Thread (7 messages) 7 messages, 4 authors, 2020-06-19

Re: powerpc/pci: [PATCH 1/1 V3] PCIE PHB reset

From: "Oliver O'Halloran" <oohall@gmail.com>
Date: 2020-06-19 06:11:21

On Wed, Jun 17, 2020 at 4:29 PM Michael Ellerman [off-list ref] wrote:
"Oliver O'Halloran" [off-list ref] writes:
quoted
On Tue, Jun 16, 2020 at 9:55 PM Michael Ellerman [off-list ref] wrote:
quoted
wenxiong@linux.vnet.ibm.com writes:
quoted
From: Wen Xiong <redacted>

Several device drivers hit EEH(Extended Error handling) when triggering
kdump on Pseries PowerVM. This patch implemented a reset of the PHBs
in pci general code when triggering kdump.
Actually it's in pseries specific PCI code, and the reset is done in the
2nd kernel as it boots, not when triggering the kdump.

You're doing it as a:

  machine_postcore_initcall(pseries, pseries_phb_reset);

But we do the EEH initialisation in:

  core_initcall_sync(eeh_init);

Which happens first.

So it seems to me that this should be called from pseries_eeh_init().
This happens to use some of the same RTAS calls as EEH, but it's
entirely orthogonal to it.
I don't agree. I mean it's literally calling EEH_RESET_FUNDAMENTAL etc.
Those RTAS calls are all documented in the EEH section of PAPR.

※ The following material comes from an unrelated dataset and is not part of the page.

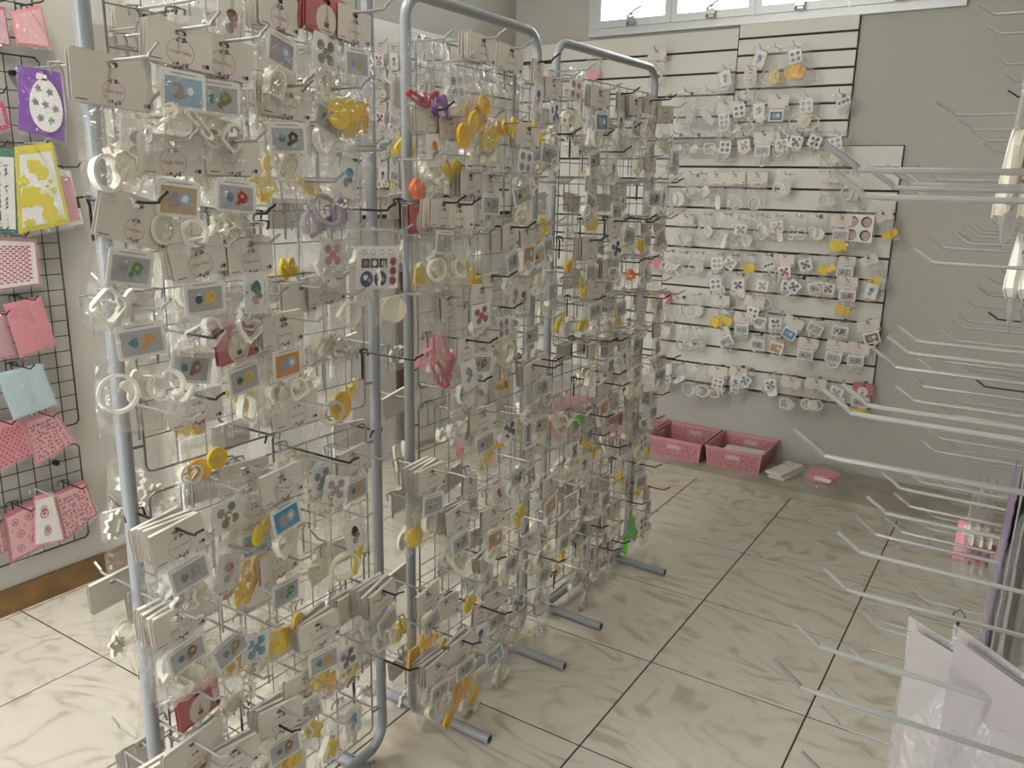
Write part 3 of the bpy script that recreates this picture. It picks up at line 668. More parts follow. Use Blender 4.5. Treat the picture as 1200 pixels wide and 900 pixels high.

I guess you're saying it's orthogonal to the kernel handling an EEH and
doing the recovery process etc, which I can kind of see.
quoted
Wedging the two together doesn't make any real sense IMO since this
should be usable even with !CONFIG_EEH.
You can't turn CONFIG_EEH off for pseries or powernv.
Not yet :)
And if you could this patch wouldn't compile because it uses EEH
constants that are behind #ifdef CONFIG_EEH.
That's fixable.
If you could turn CONFIG_EEH off it would presumably be because you were
on a platform that didn't support EEH, in which case you wouldn't need
this code.
I think there's an argument to be made for disabling EEH in some
situations. A lot of drivers do a pretty poor job of recovering in the
first place so it's conceivable that someone might want to disable it
in say, a kdump kernel. That said, the real reason is mostly for the
sake of code organisation. EEH is an optional platform feature but you
wouldn't know it looking at the implementation and I'd like to stop it
bleeding into odd places. Making it buildable without !CONFIG_EEH
would probably help.
So IMO this is EEH code, and should be with the other EEH code and
should be behind CONFIG_EEH.
*shrug*

I wanted it to follow the model of the powernv implementation of the
same feature which is done immediately after initialising the
pci_controller and independent of all of the EEH setup. Although,
looking at it again I see it calls pnv_eeh_phb_reset() which is in
eeh_powernv.c so I guess that's pretty similar to what you're
suggesting.
That sounds like a good cleanup. I'm not concerned about conflicts
within arch/powerpc, I can fix them up.
quoted
quoted
quoted
+             list_for_each_entry(phb, &hose_list, list_node) {
+                     config_addr = pseries_get_pdn_addr(phb);
+                     if (config_addr == -1)
+                             continue;
+
+                     ret = rtas_call(ibm_set_slot_reset, 4, 1, NULL,
+                             config_addr, BUID_HI(phb->buid),
+                             BUID_LO(phb->buid), EEH_RESET_FUNDAMENTAL);
+
+                     /* If fundamental-reset not supported, try hot-reset */
+                     if (ret == -8)
Where does -8 come from?
There's a comment right there.
Yeah I guess. I was expecting it would map to some RTAS_ERROR_FOO value,
but it's just literally -8 in PAPR.
Yeah, as far as I can tell the meaning of the return codes are
specific to each RTAS call, it's a bit bad.